## Required task
Only the lines from the line that has "Model this scene" through the line that has "C = sc.collection" should be reproduced, exactly and with both ends kept.

## Data in this exercise

■ ■ ■ ■ ■ ■ ■

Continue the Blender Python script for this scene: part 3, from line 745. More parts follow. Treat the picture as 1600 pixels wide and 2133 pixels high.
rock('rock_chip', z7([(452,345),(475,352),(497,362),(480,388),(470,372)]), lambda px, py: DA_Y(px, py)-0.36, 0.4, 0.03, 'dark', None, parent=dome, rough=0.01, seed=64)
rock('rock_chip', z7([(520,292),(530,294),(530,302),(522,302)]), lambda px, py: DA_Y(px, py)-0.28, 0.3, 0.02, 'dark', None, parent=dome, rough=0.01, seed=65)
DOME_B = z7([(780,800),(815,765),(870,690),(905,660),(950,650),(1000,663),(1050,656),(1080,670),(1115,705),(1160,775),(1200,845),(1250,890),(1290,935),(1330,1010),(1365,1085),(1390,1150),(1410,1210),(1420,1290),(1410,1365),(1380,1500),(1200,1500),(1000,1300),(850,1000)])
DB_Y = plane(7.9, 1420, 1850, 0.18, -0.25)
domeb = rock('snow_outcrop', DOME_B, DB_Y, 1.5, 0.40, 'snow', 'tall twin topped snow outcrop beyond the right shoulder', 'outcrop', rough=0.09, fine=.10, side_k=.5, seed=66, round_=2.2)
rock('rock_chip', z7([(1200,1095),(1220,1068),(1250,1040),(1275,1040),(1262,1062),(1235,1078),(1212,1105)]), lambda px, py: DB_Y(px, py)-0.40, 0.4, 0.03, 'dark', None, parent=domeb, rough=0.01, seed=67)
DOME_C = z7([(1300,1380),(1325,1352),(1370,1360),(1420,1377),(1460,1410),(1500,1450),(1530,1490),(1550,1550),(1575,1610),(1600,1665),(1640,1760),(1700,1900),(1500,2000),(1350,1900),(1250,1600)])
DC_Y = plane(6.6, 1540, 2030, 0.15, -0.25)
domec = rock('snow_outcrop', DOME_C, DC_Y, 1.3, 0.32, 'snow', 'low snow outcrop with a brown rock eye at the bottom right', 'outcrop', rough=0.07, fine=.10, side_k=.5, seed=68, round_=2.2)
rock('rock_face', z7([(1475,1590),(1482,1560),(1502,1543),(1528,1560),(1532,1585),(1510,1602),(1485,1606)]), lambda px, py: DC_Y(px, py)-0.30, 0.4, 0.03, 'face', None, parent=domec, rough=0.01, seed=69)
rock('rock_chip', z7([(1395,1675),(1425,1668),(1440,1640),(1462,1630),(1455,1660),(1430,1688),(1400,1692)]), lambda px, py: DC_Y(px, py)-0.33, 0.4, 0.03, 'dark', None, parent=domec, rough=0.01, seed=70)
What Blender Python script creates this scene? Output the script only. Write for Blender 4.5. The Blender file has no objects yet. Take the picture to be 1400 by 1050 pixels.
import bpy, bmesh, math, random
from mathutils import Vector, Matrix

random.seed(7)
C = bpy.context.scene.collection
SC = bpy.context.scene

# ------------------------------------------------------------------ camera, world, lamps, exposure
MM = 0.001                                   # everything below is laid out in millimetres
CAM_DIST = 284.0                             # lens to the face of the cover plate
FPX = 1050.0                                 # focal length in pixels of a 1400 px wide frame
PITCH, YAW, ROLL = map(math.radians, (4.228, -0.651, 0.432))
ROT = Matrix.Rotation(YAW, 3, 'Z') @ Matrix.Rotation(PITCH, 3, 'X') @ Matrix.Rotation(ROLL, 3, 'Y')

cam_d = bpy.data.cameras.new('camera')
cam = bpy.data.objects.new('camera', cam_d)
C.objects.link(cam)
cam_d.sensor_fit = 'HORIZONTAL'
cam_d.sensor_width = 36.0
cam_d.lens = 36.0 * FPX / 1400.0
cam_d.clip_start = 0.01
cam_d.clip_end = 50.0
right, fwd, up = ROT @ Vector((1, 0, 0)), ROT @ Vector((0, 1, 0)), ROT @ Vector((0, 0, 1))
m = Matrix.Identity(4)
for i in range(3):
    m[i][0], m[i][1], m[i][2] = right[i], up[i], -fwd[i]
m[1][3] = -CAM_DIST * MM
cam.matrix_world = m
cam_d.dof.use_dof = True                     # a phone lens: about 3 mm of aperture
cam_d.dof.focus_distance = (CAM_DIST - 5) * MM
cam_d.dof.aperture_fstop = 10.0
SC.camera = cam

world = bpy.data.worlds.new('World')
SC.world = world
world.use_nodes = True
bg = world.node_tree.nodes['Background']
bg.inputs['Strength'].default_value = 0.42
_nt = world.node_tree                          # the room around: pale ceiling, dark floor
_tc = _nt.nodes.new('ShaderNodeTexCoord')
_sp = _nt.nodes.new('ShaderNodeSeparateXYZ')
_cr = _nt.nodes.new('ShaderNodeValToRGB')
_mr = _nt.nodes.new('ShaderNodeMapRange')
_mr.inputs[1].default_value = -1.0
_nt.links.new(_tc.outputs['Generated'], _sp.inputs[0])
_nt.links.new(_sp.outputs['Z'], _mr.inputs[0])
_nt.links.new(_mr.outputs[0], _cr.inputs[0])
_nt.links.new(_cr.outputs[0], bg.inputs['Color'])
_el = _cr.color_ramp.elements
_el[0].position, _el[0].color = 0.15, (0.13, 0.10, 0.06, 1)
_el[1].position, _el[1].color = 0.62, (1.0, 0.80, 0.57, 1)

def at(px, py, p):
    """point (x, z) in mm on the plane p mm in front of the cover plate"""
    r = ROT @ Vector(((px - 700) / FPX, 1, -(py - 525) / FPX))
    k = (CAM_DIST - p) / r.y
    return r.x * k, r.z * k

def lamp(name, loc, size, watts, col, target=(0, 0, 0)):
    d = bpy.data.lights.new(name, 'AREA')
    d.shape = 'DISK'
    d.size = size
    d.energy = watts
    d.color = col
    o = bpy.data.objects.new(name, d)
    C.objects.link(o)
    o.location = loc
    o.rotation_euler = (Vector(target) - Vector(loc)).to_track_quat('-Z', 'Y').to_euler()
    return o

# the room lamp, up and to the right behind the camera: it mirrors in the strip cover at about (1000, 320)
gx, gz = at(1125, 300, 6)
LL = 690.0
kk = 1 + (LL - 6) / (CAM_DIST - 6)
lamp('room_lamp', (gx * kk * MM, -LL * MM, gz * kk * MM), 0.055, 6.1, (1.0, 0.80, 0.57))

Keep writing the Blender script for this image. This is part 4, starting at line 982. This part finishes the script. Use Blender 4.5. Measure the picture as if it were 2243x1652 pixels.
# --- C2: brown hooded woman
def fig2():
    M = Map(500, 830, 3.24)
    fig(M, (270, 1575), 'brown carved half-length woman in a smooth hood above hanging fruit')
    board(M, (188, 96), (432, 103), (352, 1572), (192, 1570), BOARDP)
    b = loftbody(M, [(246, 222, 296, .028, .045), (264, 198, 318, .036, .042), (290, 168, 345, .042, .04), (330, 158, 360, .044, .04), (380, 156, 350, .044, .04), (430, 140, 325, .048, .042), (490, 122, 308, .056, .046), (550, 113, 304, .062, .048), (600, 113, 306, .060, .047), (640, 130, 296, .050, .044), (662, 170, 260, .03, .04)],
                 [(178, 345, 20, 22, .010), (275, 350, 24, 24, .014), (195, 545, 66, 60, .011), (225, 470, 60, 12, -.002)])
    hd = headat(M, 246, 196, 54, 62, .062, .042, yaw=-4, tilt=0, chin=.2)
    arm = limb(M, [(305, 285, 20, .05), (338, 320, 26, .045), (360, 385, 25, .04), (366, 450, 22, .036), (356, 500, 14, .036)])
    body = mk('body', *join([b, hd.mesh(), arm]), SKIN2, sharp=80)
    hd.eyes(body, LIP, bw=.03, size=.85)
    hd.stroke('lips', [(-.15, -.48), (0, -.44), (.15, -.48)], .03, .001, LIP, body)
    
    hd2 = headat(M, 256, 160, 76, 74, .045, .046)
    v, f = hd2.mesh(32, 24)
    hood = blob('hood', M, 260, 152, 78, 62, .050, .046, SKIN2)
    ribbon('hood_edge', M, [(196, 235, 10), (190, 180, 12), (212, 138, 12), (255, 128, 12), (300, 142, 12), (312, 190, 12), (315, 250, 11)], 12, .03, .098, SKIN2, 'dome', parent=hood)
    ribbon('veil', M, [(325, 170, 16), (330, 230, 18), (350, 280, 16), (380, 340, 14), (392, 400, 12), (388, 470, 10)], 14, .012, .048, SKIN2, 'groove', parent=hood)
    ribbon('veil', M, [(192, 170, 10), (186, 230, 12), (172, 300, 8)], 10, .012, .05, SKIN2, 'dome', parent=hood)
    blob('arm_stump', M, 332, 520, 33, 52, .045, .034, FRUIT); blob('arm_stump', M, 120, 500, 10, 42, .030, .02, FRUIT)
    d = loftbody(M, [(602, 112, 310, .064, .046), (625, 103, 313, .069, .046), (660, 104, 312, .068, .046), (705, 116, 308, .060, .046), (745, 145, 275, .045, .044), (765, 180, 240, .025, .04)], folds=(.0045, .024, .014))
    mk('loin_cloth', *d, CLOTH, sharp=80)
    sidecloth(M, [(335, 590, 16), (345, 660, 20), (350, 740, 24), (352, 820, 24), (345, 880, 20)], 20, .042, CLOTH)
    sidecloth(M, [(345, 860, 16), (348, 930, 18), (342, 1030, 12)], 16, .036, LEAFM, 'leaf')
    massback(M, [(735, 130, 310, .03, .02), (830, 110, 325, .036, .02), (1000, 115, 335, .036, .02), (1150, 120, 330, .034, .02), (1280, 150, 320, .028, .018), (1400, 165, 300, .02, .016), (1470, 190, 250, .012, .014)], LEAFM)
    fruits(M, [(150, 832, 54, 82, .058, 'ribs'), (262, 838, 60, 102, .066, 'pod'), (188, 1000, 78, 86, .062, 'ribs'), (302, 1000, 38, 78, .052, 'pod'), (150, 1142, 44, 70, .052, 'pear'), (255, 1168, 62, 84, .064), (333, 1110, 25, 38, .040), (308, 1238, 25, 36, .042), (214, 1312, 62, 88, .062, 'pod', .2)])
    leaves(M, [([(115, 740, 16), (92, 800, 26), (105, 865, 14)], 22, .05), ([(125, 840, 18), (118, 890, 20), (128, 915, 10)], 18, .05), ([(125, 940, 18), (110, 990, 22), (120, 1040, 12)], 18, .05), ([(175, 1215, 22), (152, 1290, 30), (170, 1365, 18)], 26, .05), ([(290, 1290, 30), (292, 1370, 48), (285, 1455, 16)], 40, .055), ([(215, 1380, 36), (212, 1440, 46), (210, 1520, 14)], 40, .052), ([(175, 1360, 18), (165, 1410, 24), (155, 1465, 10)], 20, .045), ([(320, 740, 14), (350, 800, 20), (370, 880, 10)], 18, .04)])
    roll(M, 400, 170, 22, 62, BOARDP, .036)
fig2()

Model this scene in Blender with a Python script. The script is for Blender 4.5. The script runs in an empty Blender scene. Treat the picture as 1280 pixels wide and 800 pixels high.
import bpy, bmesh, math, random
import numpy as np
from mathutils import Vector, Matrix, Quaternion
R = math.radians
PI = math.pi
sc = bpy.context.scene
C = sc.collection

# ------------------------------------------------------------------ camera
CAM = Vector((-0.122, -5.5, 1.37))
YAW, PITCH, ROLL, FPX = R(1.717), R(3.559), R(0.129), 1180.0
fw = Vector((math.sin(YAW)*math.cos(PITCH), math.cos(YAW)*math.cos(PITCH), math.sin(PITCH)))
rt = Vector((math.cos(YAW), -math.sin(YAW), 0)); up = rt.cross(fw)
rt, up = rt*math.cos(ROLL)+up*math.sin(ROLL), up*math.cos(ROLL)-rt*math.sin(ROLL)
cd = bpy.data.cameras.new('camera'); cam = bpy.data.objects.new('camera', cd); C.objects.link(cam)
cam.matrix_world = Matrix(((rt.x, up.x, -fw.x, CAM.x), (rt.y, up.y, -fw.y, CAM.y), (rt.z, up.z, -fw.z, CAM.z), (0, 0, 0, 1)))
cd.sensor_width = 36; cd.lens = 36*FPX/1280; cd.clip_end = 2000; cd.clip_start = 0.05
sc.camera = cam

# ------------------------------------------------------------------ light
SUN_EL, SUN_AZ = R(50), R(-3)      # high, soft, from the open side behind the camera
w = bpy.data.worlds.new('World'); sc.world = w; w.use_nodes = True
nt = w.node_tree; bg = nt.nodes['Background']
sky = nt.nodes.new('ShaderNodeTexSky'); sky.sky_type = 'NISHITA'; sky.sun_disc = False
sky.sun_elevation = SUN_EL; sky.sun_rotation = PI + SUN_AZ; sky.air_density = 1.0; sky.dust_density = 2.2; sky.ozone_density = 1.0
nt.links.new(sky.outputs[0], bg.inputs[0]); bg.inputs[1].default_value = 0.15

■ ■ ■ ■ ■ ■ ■

## Result
Model this scene in Blender with a Python script. The script is for Blender 4.5. The script runs in an empty Blender scene. Treat the picture as 1280 pixels wide and 800 pixels high.
import bpy, bmesh, math, random
import numpy as np
from mathutils import Vector, Matrix, Quaternion
R = math.radians
PI = math.pi
sc = bpy.context.scene
C = sc.collection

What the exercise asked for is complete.